On ne pourra pas dire qu’on ne savait pas. Depuis mars 2018, l’armée turque occupe au sud de cette région le canton et la ville d’Afrin, majoritairement kurdes. Les lieux ont été livrés aux bandes djihadistes – disposant visiblement d’un droit au butin. Les hordes miliciennes ont volé des maisons et pillé nombre de commerces kurdes. Elles ont enlevé contre rançon et procédé à des exécutions sommaires. La population kurde a fui – soit 130 000 malheureux jetés sur les routes.
« Dékurdiser »
Mission accomplie puisqu’il s’agit, aussi, de « dékurdiser » la bande frontalière avec la Turquie. La propagande d’Ankara jure que l’opération ne vise que l’appareil politico-militaire du parti kurde local – intimement lié aux autonomistes kurdes de Turquie du PKK, en guerre contre l’Etat turc et que l’Europe qualifie de terroriste.
Que veut Erdogan ? Faire de la place pour installer en zone ainsi « libérée » quelques centaines de milliers des réfugiés syriens en Turquie ? Le projet peut séduire une partie de l’opinion turque : l’économie va mal, et ces réfugiés syriens jouent, parfois, le rôle de boucs émissaires. Ou, plus simplement, après nombre d’échecs électoraux, rassembler l’opinion dans une aventure guerrière et nationaliste ?

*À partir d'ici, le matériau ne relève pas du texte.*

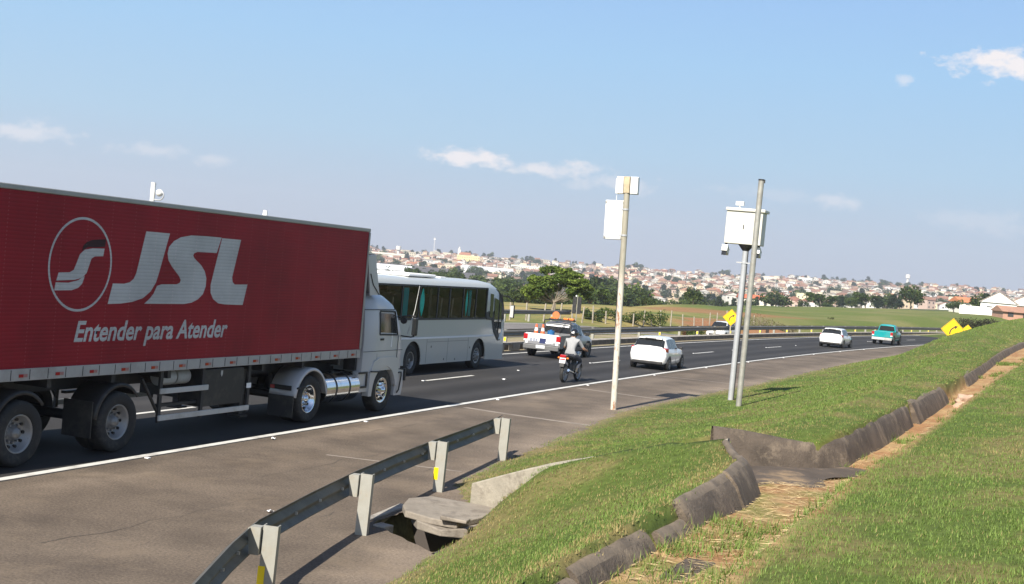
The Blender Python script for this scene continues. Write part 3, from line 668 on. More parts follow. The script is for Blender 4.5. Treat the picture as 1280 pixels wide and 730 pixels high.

Opérant dans des secteurs qui étaient parfois majoritairement arabes, les Kurdes de Syrie n’ont pas été irréprochables. Mais sans les Havrin Khalaf, sans ces YPG qui, les premiers, infligèrent une défaite à l’EI, à Kobané, avant de chasser Al-Baghdadi de sa « capitale » syrienne, Rakka ; sans eux qui sauvèrent les Yézidis ; sans eux qui eurent 11 000 tués dans ces combats, Trump ne célébrerait pas sa « victoire » sur l’EI. Il remercie les Kurdes à sa façon : en les livrant à d’autres djihadistes.